— Aim —
Select every line below containing the word "picture".

[Entries with scene source code]
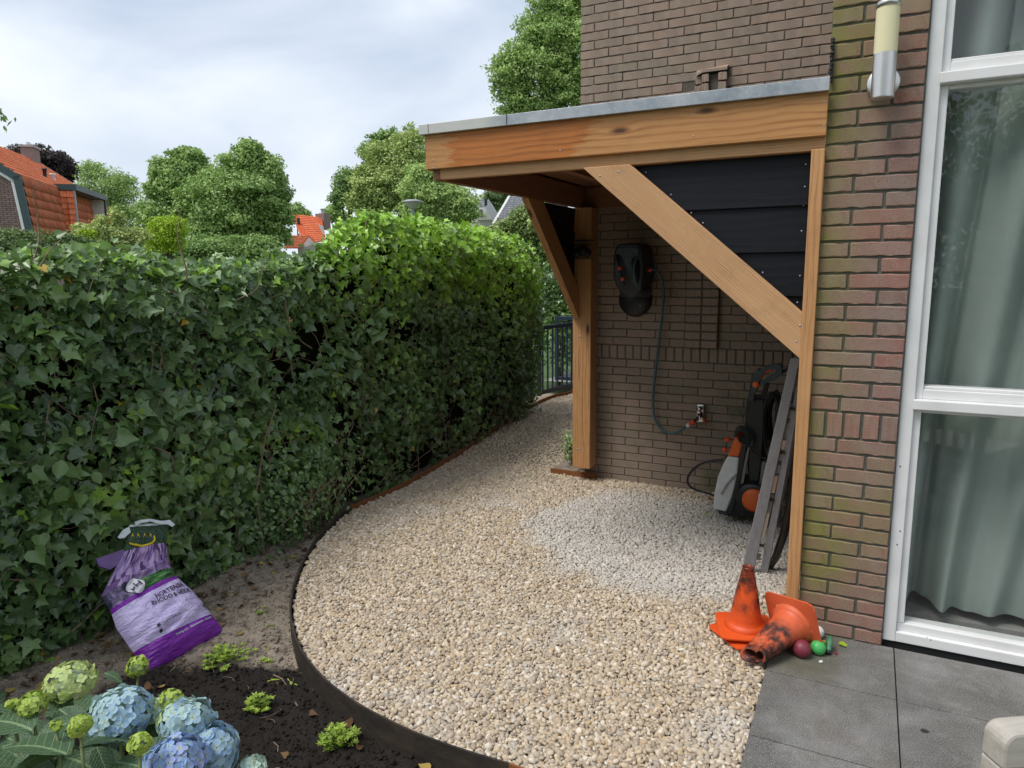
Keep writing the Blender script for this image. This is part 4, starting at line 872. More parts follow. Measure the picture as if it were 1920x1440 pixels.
m = MB(); ax = Vector((1, -.25, 0)).normalized(); a_ = Vector((0, 0, 1)); b_ = ax.cross(a_); cc_ = Vector((rx-.02, 5.03, float(cx_[2])))+ax*.032
m.tube([cc_+(a_*math.cos(t)+b_*math.sin(t))*.141 for t in np.linspace(0, 2*math.pi, 41)], .006, 8, cap=False); m.build('reel_rim', M['teal'], reel, smooth=True)
m = MB(); hp = [(1155, 470), (1160, 463), (1192, 464), (1197, 470), (1196, 482), (1190, 486), (1162, 485), (1156, 480)]; m.prism([A(*q, yf-.004) for q in hp], (0, .02, 0)); m.build('handle_recess', M['black'], reel, bevel=.003)
m = MB(); hpp = [A(*q, yf-.008) for q in [(1153, 472), (1158, 460), (1194, 460), (1199, 470), (1198, 484), (1191, 488)]]; m.tube(hpp, .005, 8); m.build('carry_handle', M['charcoal'], reel, smooth=True)
m = MB(); m.lathe(A(1190, 562, 5.2)+np.array([0, .02, 0]), [(0, .05), (.10, .045), (.125, .02), (.13, 0)], 32, axis=(0, -1, 0)); m.build('wall_bracket', M['black'], reel, smooth=True)
m = MB(); c_ = A(1192, 545, 5.05); m.lathe(c_, [(0, -.05), (.10, -.045), (.12, 0), (.11, .03), (0, .04)], 28); m.build('swivel_base', M['charcoal'], reel, smooth=True)
screw(A(1200, 573, 5.17), r=.007, parent=reel, name='bolt')
m = MB(); nz = [A(1157, 478, 4.90), A(1160, 498, 4.89), A(1164, 515, 4.885), A(1170, 535, 4.88)]; m.tube(nz, [.012, .010, .013, .008], 10); m.build('spray_nozzle', M['black'], reel, smooth=True)
for q in ((1162, 503), (1168, 523)):
    m = MB(); p = A(*q, 4.885); m.lathe(p, [(.0, -.012), (.015, -.012), (.017, 0), (.015, .012), (0, .012)], 14, axis=(-.15, 0, 1)); m.build('nozzle_collar', M['red_pl'], reel, smooth=True)
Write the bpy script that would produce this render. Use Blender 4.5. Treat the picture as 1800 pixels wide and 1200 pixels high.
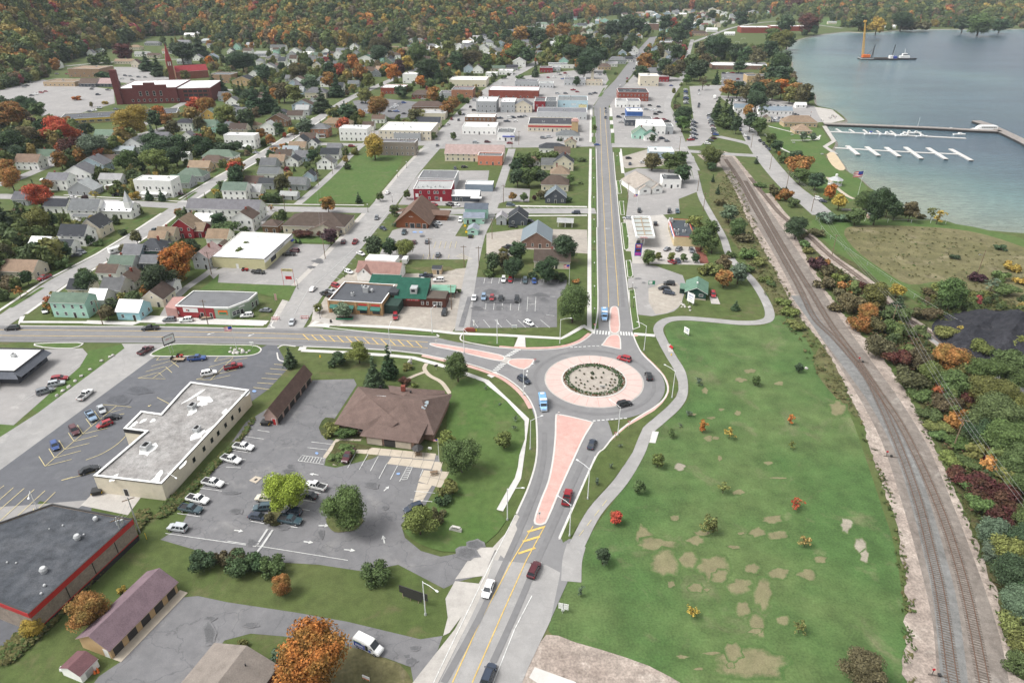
import bpy,bmesh,math,random
import numpy as np
from math import radians,sin,cos,pi,atan2,hypot,sqrt
from mathutils import Vector,Matrix
from mathutils.geometry import tessellate_polygon
random.seed(7);RNG=np.random.default_rng(7)
SC=bpy.context.scene;COL=SC.collection
for o in list(bpy.data.objects):bpy.data.objects.remove(o)

CAMH,PITCH,FPX=112.0,radians(28.7),1200.0
cam_d=bpy.data.cameras.new('camera');cam=bpy.data.objects.new('camera',cam_d);COL.objects.link(cam)
cam.location=(0,0,CAMH);cam.rotation_euler=(radians(90)-PITCH,0,0)
cam_d.sensor_width=36;cam_d.lens=24;cam_d.clip_start=1;cam_d.clip_end=12000
SC.camera=cam
SUN_EL,SUN_AZ=radians(55),radians(-100)
W=bpy.data.worlds.new('World');SC.world=W;W.use_nodes=True
nt=W.node_tree;nt.nodes.clear()
sky=nt.nodes.new('ShaderNodeTexSky');sky.sky_type='NISHITA';sky.sun_disc=False
sky.sun_elevation=SUN_EL;sky.sun_rotation=SUN_AZ;sky.dust_density=4;sky.ozone_density=1
hs=nt.nodes.new('ShaderNodeHueSaturation');hs.inputs['Saturation'].default_value=0.12
bg=nt.nodes.new('ShaderNodeBackground');bg.inputs[1].default_value=0.15
wo=nt.nodes.new('ShaderNodeOutputWorld')
nt.links.new(sky.outputs[0],hs.inputs['Color']);nt.links.new(hs.outputs[0],bg.inputs[0]);nt.links.new(bg.outputs[0],wo.inputs[0])
sd=bpy.data.lights.new('sun','SUN');sun=bpy.data.objects.new('sun',sd);COL.objects.link(sun)
sd.energy=1.5;sd.angle=radians(22);sd.color=(1,.97,.92)
sun.rotation_euler=Vector((-sin(SUN_AZ)*cos(SUN_EL),-cos(SUN_AZ)*cos(SUN_EL),-sin(SUN_EL))).to_track_quat('-Z','Y').to_euler()
SC.view_settings.view_transform='Standard';SC.view_settings.look='None'
SC.view_settings.exposure=0.70;SC.view_settings.gamma=1.0;SC.view_settings.use_curve_mapping=False

SP,CP=sin(PITCH),cos(PITCH)
def G(px,py,z=0.0):
 u,v=(px-900)/FPX,(py-600)/FPX
 t=(z-CAMH)/(-SP-v*CP)
 return Vector((t*u,t*(CP-v*SP),z))
def project(p):
 x,y,z=p[0],p[1],p[2]-CAMH
 d=y*CP-z*SP;up=y*SP+z*CP
 return 900+FPX*x/d,600-FPX*up/d
def GH(px,py):
 """where the sight line first meets the ground, hills included"""
 p=G(px,py)
 if py>120:return p
 o=Vector((0,0,CAMH))
 for k in range(1,201):
  q=o.lerp(p,.3+.7*k/200);D=hypot(q.x,q.y);az=atan2(q.x,q.y);h=float(hill_h(az,D-np.interp(az,FAZ,FD)))
  if h>q.z:return q
 return p
def mpp(py):return CAMH/(CP*(py+57))
REG=[0,0,1]
def R(ox,oy,s):REG[:]=[ox,oy,s]
def P(x,y):return REG[0]+x/REG[2],REG[1]+y/REG[2]
def g(x,y,z=0.0):return G(*P(x,y),z)
GRID=radians(-4.2)

def hexc(h):
 h=h.lstrip('#');c=[int(h[i:i+2],16)/255 for i in(0,2,4)]
 return tuple(x/12.92 if x<=.04045 else((x+.055)/1.055)**2.4 for x in c)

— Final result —
Keep writing the Blender script for this image. This is part 4, starting at line 872. More parts follow. Measure the picture as if it were 1920x1440 pixels.
Write the bpy script that would produce this render. Use Blender 4.5. Treat the picture as 1800 pixels wide and 1200 pixels high.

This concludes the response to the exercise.